De eerste bewoners van de polder Noord Beveland

Stormvloeden hebben Zeeland tot in het recente verleden geteisterd. Tussen 1134 en 1530 waren er meer dan 45 ernstige overstromingsrampen. Sint Felix quade saterdach op 5 november 1530 was de grootste ramp. Alleen de kerktoren van Kortgene stak nog boven het water uit. Toen men twee jaar Noord Beveland bijna had hersteld, werd al dit werk verwoest door de Allerzielenvloed van 2 november 1532. Door deze twee vloeden ging veel land permanent verloren. Sindsdien bleef het “drijvende”, dus onbedijkt en onbeschermd tegen wind en water, tot tussen 1598 en 1697 het land opnieuw werd ingepolderd en opnieuw bevolkt. De polders van Wissenkerke en Kortgene worden namelijk later ingepolderd dan Colijnsplaat. Meer informatie over de inpoldering van Noord Beveland is hier te vinden. De nieuwe bewoners waren vooral van Schouwen en Duiveland en van Tholen afkomstig (bron: P.W. Meertens – Zeeuwse familienamen).

Wat brengt mij nu bij dit verhaal? Wel, de stamvader van de familie Kooman, Willem Willemse Kooman (1779-1833), stamt via Gerard Maartense Kooman af van de familie Harthoorn. Willem Willemse Kooman woonde en werkte in Looperskapelle en Duivendijke op het huidige Schouwen-Duiveland. Zijn opa Gerard Maartense Kooman is geboren in Oud-Vossemeer en later naar Schouwen-Duiveland verhuisd. Zijn moeder heette Janneken Reyniers Harthoorn. En dat maakt het interessant. Onderstaand schema maakt het allemaal duidelijk.

In het tijdschrift Gens Nostra van januari 1976 staat een verhaal over de oudste generatie van de Zeeuwse familie Harthoorn. Anthonis Jansz. en Dina Reyniers zijn de oudste bekende familieleden, getrouwd in ca. 1620. Zij hadden 6 kinderen, voor zover bekend: Jan Anthonisz, Reinier, Pieter, Cornelis, Reijnier Anthonisse en Adriaen. De verwachting is dat een deel deze familie en voorouders, die later Harthoorn gaat heten, een van de eerste bewoners zijn van het ‘nieuwe’ Noord Beveland. Uit de doopboeken van de hervormde gemeenten van Colijnsplaat wordt duidelijk dat er halverwege de 17e eeuw twee broers hebben gewoond, Jan en Cornelis Anthonisz.

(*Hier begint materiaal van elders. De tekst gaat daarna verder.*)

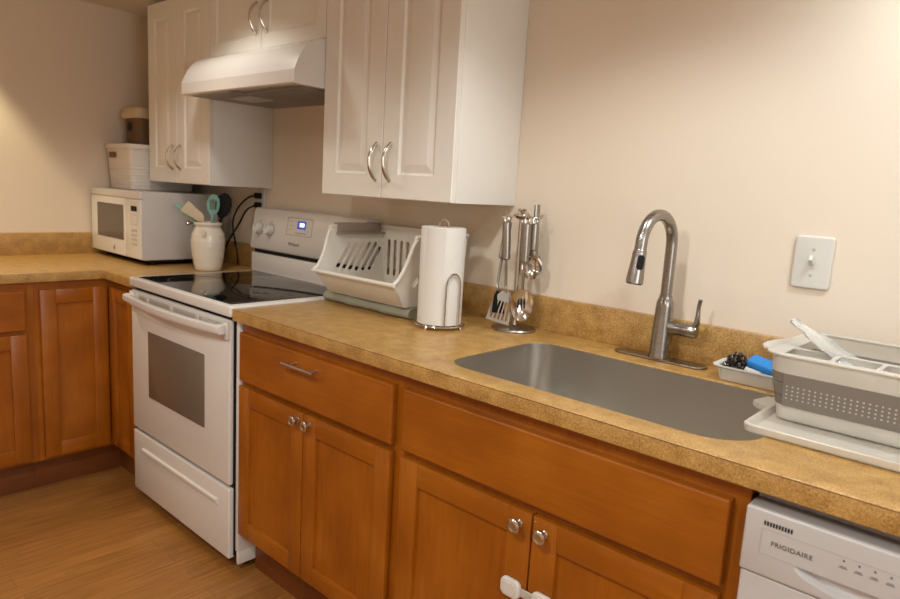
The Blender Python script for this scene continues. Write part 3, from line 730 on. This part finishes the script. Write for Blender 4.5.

Zij zijn hier gedoopt. Kort nadat de polder van Wissenkerke is drooggelegd in 1652 zijn beide broers daar ook gaan wonen. Dit blijkt uit het register van schepenakten. Daarin komt ook de naam Harthoorn naar voren. Cornelis is tot zijn dood in 1704 koster van de kerk.

Een andere broer, Reijnier Anthonisz., is als doopgetuige opgetreden bij de doop van een kind van Jan Anthonisz. en zijn vrouw Catalijnken Jans in Colijnsplaat (1650). Reijnier vertrekt later naar Sint Philipsland, doet daar belijdenis, was diaken van 1675-1685 en vertrok daarna naar Oud Vossemeer. Reijnier is de opa van de eerder genoemde Gerard Maartense Kooman.

Maar daarmee is nog niet verklaard waar deze Harthoorn’s vandaan komen. Waarschijnlijk uit Kruiningen. In 1631 is in het oudste doopboek van de hervormde gemeente van Kruiningen een doop te vinden van ‘Reynier’, zoon van Anthony Janssen en Reyniers, en later in 1634 een doop van vermoedelijke Adriaen, zoon van Anthony Janssen en Dina Reyniers. Ook kocht Jan Anthonisz., waarschijnlijk de oudste zoon, in 1642 een huis in Kruiningen binnen de ring van het dorp. Hij verkocht dat weer in 1647. Dat is waarschijnlijk het moment dat hij naar Colijnsplaat vertrok. Latere doopbewijzen onderbouwen dat twee broers naar Colijnsplaat verhuisden.

Het zijn broze bewijzen, maar het is aan te nemen dat de familie Harthoorn voor een deel de wortels heeft in het ‘nieuwe’ Noord Beveland, en voor een deel de wortels heeft in Zuid Beveland.